My work here at St. Anne’s House, has brought me in contact with many people who have done some awful things, yet they have a depth to them which is quite beautiful. They radiate, sometimes, that indefinable quality, which is totally separate from that part of them which is blatantly ugly. We can all suffer a missing chink in our bodies, and therefore minds, which result in some visible form or another; but the soul? The soul is something else altogether.

I am not making excuses here for all crime committed - not at all. We do have free will to choose certain paths. However, there are crimes, atrocities committed which are way beyond the criminal norm – I can best explain what I mean by this: we read of numerous crimes which offend us, but deep down we know that were our circumstances different, we would, in theory, be capable of the same. Whereas there are those acts committed which we know in our heart of hearts that we could never ever be a party to. Many crimes make us feel "there but for the grace of God…" and then these occasional crimes where we know we would rather die than commit. Those people’s minds are out of kilter with the rest of us and we have a hard time taking that in.
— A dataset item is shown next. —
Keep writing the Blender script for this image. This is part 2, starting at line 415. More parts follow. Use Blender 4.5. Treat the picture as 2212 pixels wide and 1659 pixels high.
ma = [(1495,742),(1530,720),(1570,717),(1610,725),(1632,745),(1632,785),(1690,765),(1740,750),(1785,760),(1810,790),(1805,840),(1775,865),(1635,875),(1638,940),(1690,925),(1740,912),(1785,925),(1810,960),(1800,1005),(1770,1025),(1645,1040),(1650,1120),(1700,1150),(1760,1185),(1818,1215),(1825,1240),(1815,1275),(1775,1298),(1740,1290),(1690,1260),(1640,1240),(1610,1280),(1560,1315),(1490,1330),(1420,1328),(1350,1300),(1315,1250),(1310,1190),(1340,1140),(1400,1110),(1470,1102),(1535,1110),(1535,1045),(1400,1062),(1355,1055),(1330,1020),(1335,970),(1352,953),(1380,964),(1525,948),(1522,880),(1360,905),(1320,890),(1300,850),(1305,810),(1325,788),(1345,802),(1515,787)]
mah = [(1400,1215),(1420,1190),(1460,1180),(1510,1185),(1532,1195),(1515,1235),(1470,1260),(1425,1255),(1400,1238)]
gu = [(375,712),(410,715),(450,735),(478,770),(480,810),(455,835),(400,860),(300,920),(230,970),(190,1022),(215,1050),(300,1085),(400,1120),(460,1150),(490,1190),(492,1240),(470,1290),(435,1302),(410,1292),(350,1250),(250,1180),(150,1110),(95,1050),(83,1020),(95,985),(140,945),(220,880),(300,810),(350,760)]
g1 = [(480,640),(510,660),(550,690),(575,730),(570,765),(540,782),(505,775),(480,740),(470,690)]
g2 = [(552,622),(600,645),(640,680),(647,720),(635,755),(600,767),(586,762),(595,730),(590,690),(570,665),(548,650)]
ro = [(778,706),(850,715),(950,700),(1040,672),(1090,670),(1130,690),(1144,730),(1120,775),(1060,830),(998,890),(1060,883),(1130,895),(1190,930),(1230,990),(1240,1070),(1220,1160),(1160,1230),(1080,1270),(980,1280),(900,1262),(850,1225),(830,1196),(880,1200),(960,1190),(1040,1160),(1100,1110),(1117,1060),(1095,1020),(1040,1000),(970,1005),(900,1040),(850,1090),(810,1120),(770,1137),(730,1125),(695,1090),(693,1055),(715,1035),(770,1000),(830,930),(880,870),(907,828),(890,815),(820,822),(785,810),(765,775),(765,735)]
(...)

When I read titles in popular newspapers such as "She is now rotting in Hell," (the same about Hitler a while back) my whole being revolts. We have no right to say anything of the sort, not just because only God decides, but precisely because only He actually knows. We have no knowledge beyond our limited sphere. Only God can discern what is to us the indefinable component of an individual’s soul. We don’t know what makes someone carry out gross violations of acceptable normality. As to judgement and retribution, we are all liable to that regardless of the degree of our failings. How interesting, though, that in our secular society, a tabloid newspaper is giving Hell a plug! Is God in the equation of a Tabloid Hell?!!

Myra Hindley became a catholic over the years in prison. She died having received the sacrament of the sick. If we imply that in that, was some cunning motive on her part, as I heard someone doing on the television, we mock the very essence of the faith we profess to follow. Each one of us has the right to turn to God for compassion and forgiveness – Neither should our faith be based on using people we chose to denigrate as a yardstick of how well we are doing.

Being a frail and flawed human being, I have often struggled with the case of Myra Hindley. I get into a tangled mess of emotions, which I try to resolve with prayer. The families of the murdered children found themselves plunged into a dark, chaotic mess so tangled that very little can heal them other than the love of people who have made their dreadful journey of life slightly more bearable. But they and Myra Hindley are all part of the immensity of the wholeness that is God. In that, is part of our accepting without understanding. My Grandfather used to say often: "Never judge because you simply don’t know," and we don’t know. One day we will all know – Myra Hindley now knows.

"If we could read the history of our enemies, we should find in each man’s life, sorrow and suffering enough to disarm all hostilities." - Longfellow.